Last week, I attended an event at the Gwa'sala Nakwaxda'xw School for the first time. There's a lot of poverty among Indigenous communities, and the reserve in Port Hardy reflects that, a sad reminder that the legacy of colonization is with us every day. Knowing this, I was unprepared for the brilliance of the school.

The building itself was beautiful, with soaring ceilings and lots of natural light, filled with art in the Coast Salish style. The event was in the evening, and to my surprise, we all had dinner together. Adults were serving behind giant tureens of soup -- a choice of beef, chicken, halibut, sockeye, or vegetarian -- and handing out freshly baked buns, all cooked by the Grade 7 students. The boys and young men drummed and chanted, and a group of young women danced in traditional clothes they had made themselves.

Everyone was so warm and welcoming. Many of the students recognized and greeted me, and the teachers and other adults were just so lovely. As a settler on Indigenous land (as every non-Indigenous Canadian is), I am so conscious of being respectful and not wanting to offend or overstep. Vancouver Island is a very friendly place, and it's not that I expected anything else at the Gwa'sala School. But this extended beyond superficial friendliness; it was a genuinely warm welcome.

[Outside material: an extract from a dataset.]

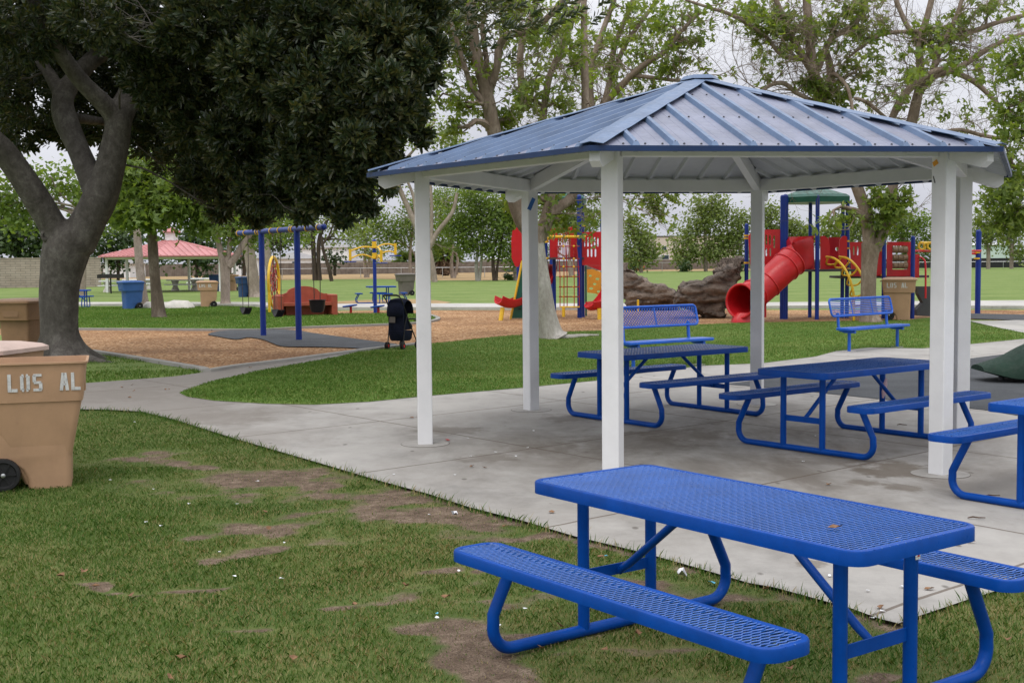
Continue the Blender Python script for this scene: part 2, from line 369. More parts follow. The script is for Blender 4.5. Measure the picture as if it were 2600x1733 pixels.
def idx_mesh(name, V, F, mat, parent=None):
    """V: (nv,3), F: (nf,k) int"""
    me = bpy.data.meshes.new(name); nf, k = F.shape
    me.vertices.add(len(V)); me.vertices.foreach_set('co', V.astype(np.float32).ravel())
    me.loops.add(nf*k); me.loops.foreach_set('vertex_index', F.astype(np.int32).ravel())
    me.polygons.add(nf); me.polygons.foreach_set('loop_start', np.arange(0, nf*k, k, dtype=np.int32))
    me.update(calc_edges=True); me.materials.append(mat)
    o = bpy.data.objects.new(name, me); COL.objects.link(o)
    if parent is not None: o.parent = parent
    return o
def tag(o, label=None, cat=None, group=None, kind=None):
    if label: o['label'] = label
    if cat: o['category'] = cat
    if group: o['group'] = group
    if kind: o['kind'] = kind
    return o
def thing(name, label, cat, loc=(0, 0, 0), rz=0, group=None):
    o = bpy.data.objects.new(name, None); COL.objects.link(o); o.location = loc; o.rotation_euler = (0, 0, rz)
    o.empty_display_size = .2
    return tag(o, label, cat, group)
def dup(root, loc, rz, label, group=None, skip=()):
    kids = [c for c in bpy.data.objects if c.parent == root]
    r = root.copy(); COL.objects.link(r); r.location = loc; r.rotation_euler = (0, 0, rz); r['label'] = label
    if group: r['group'] = group
    for ch in kids:
        if ch.name.split('.')[0] in skip: continue
        c = ch.copy(); COL.objects.link(c); c.parent = r
        for g in [q for q in bpy.data.objects if q.parent == ch]:
            d = g.copy(); COL.objects.link(d); d.parent = c
    return r
def arc(c, r, a0, a1, n, plane='xz'):
    out = []
    for i in range(n+1):
        a = math.radians(a0+(a1-a0)*i/n); u, w = r*math.cos(a), r*math.sin(a)
        out.append(Vector((c[0]+u, c[1], c[2]+w)) if plane == 'xz' else Vector((c[0], c[1]+u, c[2]+w)) if plane == 'yz' else Vector((c[0]+u, c[1]+w, c[2])))
    return out
def rrect(hx, hy, r, n=5, cx=0, cy=0):
    out = []
    for sx, sy, a0 in ((1, -1, -90), (1, 1, 0), (-1, 1, 90), (-1, -1, 180)):
        for i in range(n+1):
            a = math.radians(a0+90*i/n); out.append((cx+sx*(hx-r)+r*math.cos(a), cy+sy*(hy-r)+r*math.sin(a)))
    return out
def smooth_path(pts, n=4):
    """Catmull-Rom through (Vector, radius)"""
    P_ = [pts[0]]+list(pts)+[pts[-1]]; out = []
    for i in range(1, len(P_)-2):
        for k in range(n):
            t = k/n; res = []
            for q in range(4):
                a, b, c, d = [(P_[i+j][0][q] if q < 3 else P_[i+j][1]) for j in (-1, 0, 1, 2)]
                res.append(.5*((2*b)+(-a+c)*t+(2*a-5*b+4*c-d)*t*t+(-a+3*b-3*c+d)*t**3))
            out.append((Vector(res[:3]), max(.003, res[3])))
    out.append((Vector(pts[-1][0]), pts[-1][1])); return out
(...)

A very long time ago, I volunteered and then taught at a place called The Door in New York City. The Door provided education, counseling, legal services, health services, creative art classes, social supports, and nutritious (and delicious) meals to young people who were out of school. It was so much more than a school: it was a community. Last week I recognized the same feeling at the Gwa'sala Nakwaxda'xw School. It felt honoured and privileged to be witness to it.

So what did I hear? Drumming, chanting, the jingling of dancing metal beads. I heard Gila'kasla: welcome.

These mosaic fish are floating on a mobile.

Apologies for the poor image quality. The light was dim and I had only my phone.




These are drums the boys made from original materials.
I wish you could see the little guy in the centre of the circle.